While both of these works are filled with matter-of-fact aesthetic pleasures, thanks to Jones’s editorial eye, they also reveal how psychological manipulation, false outrage, and distorted values are—like the physical coercion and violence they often accompany—employed by authorities as tools for social control. Nowhere is this more apparent than in The Fall of Communism as Seen in Gay Pornography, a video in which Jones trains an unflinching eye on the intersections between sexual exploitation, the struggle for cultural and political dominance, and the pervasive reach of commerce. Like all of the works in this show, however, it is not merely an intellectual exercise, but a personal, self-aware look at what is truly at stake when epoch-making forces shape the lives of real people.

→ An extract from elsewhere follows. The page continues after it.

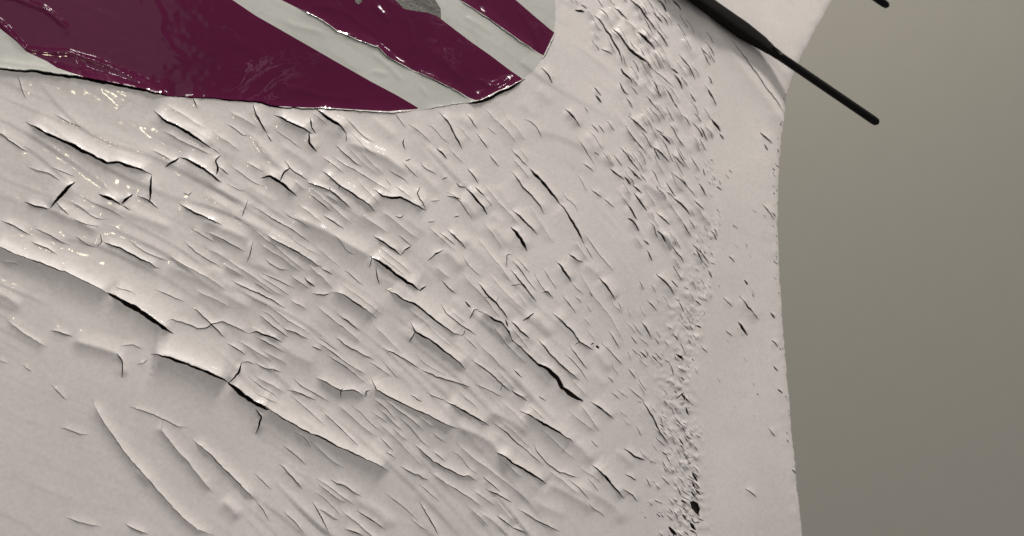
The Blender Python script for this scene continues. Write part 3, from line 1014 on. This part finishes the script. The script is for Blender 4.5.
# ------------------------------------------------------------------ static wicks on the trailing edge
def tube(name, pts, rad, material, parent, n=14, flat=1.0, flat_dir=None):
    """swept tube, optionally flattened along the panel normal"""
    pts = [Vector(p) for p in pts]; vs = []; fs = []
    nw = Vector(N_W)
    for i, p in enumerate(pts):
        t = (pts[min(i + 1, len(pts) - 1)] - pts[max(i - 1, 0)]).normalized()
        sd = t.cross(nw).normalized(); u2 = sd.cross(t).normalized()
        for k in range(n):
            a = 2 * math.pi * k / n
            ca, sa = math.cos(a), math.sin(a)
            if flat < 1: # squarer section
                ca = math.copysign(abs(ca) ** .6, ca); sa = math.copysign(abs(sa) ** .6, sa)
            vs.append(p + sd * ca * rad[i] + u2 * sa * rad[i] * flat)
    for i in range(len(pts) - 1):
        for k in range(n):
            fs.append((i * n + k, i * n + (k + 1) % n, (i + 1) * n + (k + 1) % n, (i + 1) * n + k))
    fs.append(tuple(range(n))); fs.append(tuple(range((len(pts) - 1) * n, len(pts) * n))[::-1])
    me = bpy.data.meshes.new(name); me.from_pydata([tuple(v) for v in vs], [], fs); me.update()
    o = link(name, me, material, parent)
    return o

def on_ray(px, h):
    """point seen at px, h metres above the panel"""
    d = np.array([(px[0] - W / 2) / (W / 2) * TANH, -(px[1] - H / 2) / (W / 2) * TANH, -1.0])
    t = (-D0 * NC[2] + h) / (d @ NC)
    return (d * t) @ AX + np.array(CAM)

def wick(shift, lab, hs=1.0):
    s = np.array(shift, float)
    p = lambda x, y, h: on_ray((x + s[0], y + s[1]), h * hs)
    heights = [.004, .010, .018, .024]
    base = tube('static_wick', [p(640, -47, .003), p(655, -34, .008), p(690, -8, .011), p(716, 11, .011), p(744, 31, .009), p(762, 43, .0095), p(775, 53, .0115), p(779, 56, .0125)],
                [.005, .0100, .0105, .0110, .0118, .0092, .0060, .0050], M_BASE, root, 18, .55)
    base['label'] = lab
    rod = tube('rod', [p(772, 51, .011), p(800, 70, .020), p(840, 97.3, .033), p(874, 120.5, .044), p(877, 122.6, .0449), p(878.6, 123.7, .0454)],
               [.0049, .0049, .0049, .0049, .0042, .0014], M_WICK, base, 14)
    collar = tube('collar', [p(771, 50, .0105), p(776, 53.5, .0122), p(781, 57, .0138)], [.0054, .0056, .0050], M_BASE, base, 14)
    foot = tube('mounting_foot', [p(650, -38, .000), p(690, -8, .002), p(722, 15, .003), p(734, 24, .004)], [.010, .012, .011, .006], M_BASE, base, 14, .5)
    return base
wick((0, 0), 'black static discharge wick reaching out past the trailing edge')
wick((10, -117), 'black static discharge wick of which only the tip shows', .35)

# ------------------------------------------------------------------ wall behind
me = bpy.data.meshes.new('wall')
wy = 3.0
me.from_pydata([(-5, wy, -2), (7, wy, -2), (7, wy, 6), (-5, wy, 6)], [], [(0, 1, 2, 3)]); me.update()
w = link('wall', me, M_WALL, None, False)
w['kind'] = 'structure'
sc.cycles.use_denoising = True
print('done', round(time.time() - T0, 1), 'tris', sum(len(o.data.polygons) for o in sc.objects if o.type == 'MESH'))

William E. Jones (b. 1962, Canton, Ohio) has been the subject of many solo exhibitions and retrospectives at institutions including the Wexner Center for the Arts, Columbus, Ohio (2015); St. Louis Art Museum, Missouri (2013); Austrian Film Museum, Vienna (2011); Anthology Film Archives, New York (2010); and ar/ge kunst Galerie Museum, Bolzano, Italy (2009). Recent and notable group exhibitions include Histories of our Time, Kunsthaus Baselland, Basel, Switzerland (2019); FRONT International: Cleveland Triennial for Contemporary Art, Ohio (2018); Ordinary Pictures, Walker Art Center, Minneapolis (2016); and Whitney Biennial 1993 and 2008, Whitney Museum of American Art, New York. His work is in the public collections of the Australian Centre for the Moving Image, Melbourne, Australia; Hammer Museum, Los Angeles; Los Angeles County Museum of Art; San Francisco Museum of Modern Art; St. Louis Art Museum; and Tate, London, among other museums. His latest novel, I Should Have Known Better, was published in 2021. He is also the author of True Homosexual Experiences: Boyd McDonald and Straight to Hell, Halsted Plays Himself, and I’m Open to Anything. Jones lives and works in Los Angeles.